Do it again! Do it again! It’s only going to get better if you do it again. That’s what Weinbender remembers his friends kept saying.


He didn’t even wait a year. In October, on the weekend of the Florida versus Georgia football game, he tried again. Almost all the original FEST attendees came back, most of them with friends. This time, Weinbender said FEST 2 made back that $500 lost the first time. He’s been holding FEST on the same weekend ever since.


The next year was the first time FEST had an attendee from overseas. Weinbender remembers doing registration with his friend PJ who leaned over and whispered “I think that’s the German!”


Weinbender said they freaked out. They bought the man from Germany round after round of beers and were soon fast friends. FEST 4, he came back, this time with two of his friends. The next year, he came again, this time with 12 friends. One of those 12 met his wife at that fifth FEST. They got married and he now lives in Gainesville.


That’s why FEST doesn’t have an advertising budget. Because, according to Weinbender, word-of-mouth is the best advertisement anyone can have. He said he wants everyone who comes to FEST to have such a great time that they never shut up about it, so their friends feel the need to come back with them the next year.


“We’re not looking to really grow. Fest is this size,” Weinbender said. “As long as we can keep doing it and everyone is happy, we will. I’m looking to just sustain and keep my people happy.”

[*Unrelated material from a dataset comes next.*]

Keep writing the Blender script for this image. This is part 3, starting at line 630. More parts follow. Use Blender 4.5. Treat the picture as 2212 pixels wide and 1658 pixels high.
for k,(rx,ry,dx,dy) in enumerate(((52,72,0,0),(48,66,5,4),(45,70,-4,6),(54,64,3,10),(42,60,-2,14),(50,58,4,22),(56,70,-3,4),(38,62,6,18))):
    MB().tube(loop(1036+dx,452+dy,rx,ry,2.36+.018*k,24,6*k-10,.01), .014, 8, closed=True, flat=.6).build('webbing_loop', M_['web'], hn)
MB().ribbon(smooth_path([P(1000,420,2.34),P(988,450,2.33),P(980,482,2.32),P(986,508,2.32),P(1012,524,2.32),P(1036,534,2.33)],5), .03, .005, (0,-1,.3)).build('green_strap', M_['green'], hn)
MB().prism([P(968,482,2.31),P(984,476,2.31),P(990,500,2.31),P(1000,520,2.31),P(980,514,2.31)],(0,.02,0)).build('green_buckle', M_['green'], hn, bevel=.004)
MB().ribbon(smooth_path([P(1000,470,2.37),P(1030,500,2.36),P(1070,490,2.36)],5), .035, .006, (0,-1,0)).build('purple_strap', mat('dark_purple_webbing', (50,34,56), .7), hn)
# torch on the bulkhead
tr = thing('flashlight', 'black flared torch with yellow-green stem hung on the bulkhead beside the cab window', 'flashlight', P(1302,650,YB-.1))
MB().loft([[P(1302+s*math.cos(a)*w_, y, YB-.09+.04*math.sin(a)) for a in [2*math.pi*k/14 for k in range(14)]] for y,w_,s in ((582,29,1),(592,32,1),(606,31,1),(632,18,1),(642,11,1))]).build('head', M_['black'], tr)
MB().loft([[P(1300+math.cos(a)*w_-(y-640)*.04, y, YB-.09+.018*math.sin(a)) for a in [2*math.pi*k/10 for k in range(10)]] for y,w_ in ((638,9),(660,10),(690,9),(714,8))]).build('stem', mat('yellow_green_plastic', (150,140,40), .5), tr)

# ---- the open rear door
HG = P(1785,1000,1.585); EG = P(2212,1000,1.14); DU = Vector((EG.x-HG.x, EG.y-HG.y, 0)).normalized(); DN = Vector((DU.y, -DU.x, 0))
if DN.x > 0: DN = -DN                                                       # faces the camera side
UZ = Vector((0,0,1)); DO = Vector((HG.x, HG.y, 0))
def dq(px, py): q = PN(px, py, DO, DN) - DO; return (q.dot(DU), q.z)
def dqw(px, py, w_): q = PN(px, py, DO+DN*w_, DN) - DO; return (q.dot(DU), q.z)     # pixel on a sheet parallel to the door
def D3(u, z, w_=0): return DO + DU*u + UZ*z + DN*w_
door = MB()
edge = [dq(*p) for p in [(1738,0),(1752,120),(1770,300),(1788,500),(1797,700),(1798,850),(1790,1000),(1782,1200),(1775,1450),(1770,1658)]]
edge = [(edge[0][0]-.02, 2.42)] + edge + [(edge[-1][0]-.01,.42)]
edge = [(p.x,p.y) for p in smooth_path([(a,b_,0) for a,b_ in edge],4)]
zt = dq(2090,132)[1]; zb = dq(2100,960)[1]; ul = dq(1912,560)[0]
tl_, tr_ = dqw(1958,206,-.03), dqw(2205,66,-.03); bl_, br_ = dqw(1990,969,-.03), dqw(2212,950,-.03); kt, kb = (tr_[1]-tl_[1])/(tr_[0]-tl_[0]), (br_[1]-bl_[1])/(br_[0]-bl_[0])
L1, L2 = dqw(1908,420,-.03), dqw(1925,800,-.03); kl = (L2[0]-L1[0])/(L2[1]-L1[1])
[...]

People who keep coming back to FEST are family to Weinbender. He said each year is like a reunion.


According to him, there’s never been a fight at FEST and arrests are extremely rare. He said most of the interactions FEST has with the Gainesville Police Department are foreign attendees who, after a few too many beers, forget that in America, they’re not allowed to walk the streets with an opened container.


After FEST 10, the city surveyed local businesses asking what their thoughts were on FEST, and all but one, which Weinbender called a “foo foo restaurant that’s already closed,” endorsed the event. Even though they look like a bunch of “punks,” the FEST crowd is much more tame than those brought in by game days in the Swamp, Weinbender said.

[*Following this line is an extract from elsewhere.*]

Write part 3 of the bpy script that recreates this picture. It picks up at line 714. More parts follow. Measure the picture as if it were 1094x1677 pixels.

Since FEST 10, Weinbender’s been able to live off FEST’s revenue with a couple odd jobs. The two months after the event are dedicated to what Weinbender calls “clean up,” which is mostly accounting and making sure everyone is happy. In December, he throws a Christmas party for his approximately 50-person staff. There, he asks them to pitch charities where he’ll donate leftover profits. Then, he starts planning for the next year.


When you ask Weinbender to name his favorite FEST performers, he throws up his arms and asks how he’s supposed to choose. Some of the bands are close friends, like the Menzingers who are performing at FEST for their 11th time this year. Some are “scores” he’s been badgering to come forever, like Get Up Kids who are playing at FEST for the first time this year, but who he booked as a tiny band 20 years ago at MAC Rock. Some are just new bands whose music he loves.


It seems suspicious, like he’s trying to be political and avoid hurting anyone’s feelings, but watching Weinbender talk about each band and his FEST family, it’s difficult not to feel his excitement and genuine love.


“It’s the same reason I worked for a radio station. Same reason we made mixtapes for our friends as kids,” Weinbender said. “If you care about music you want to share it.”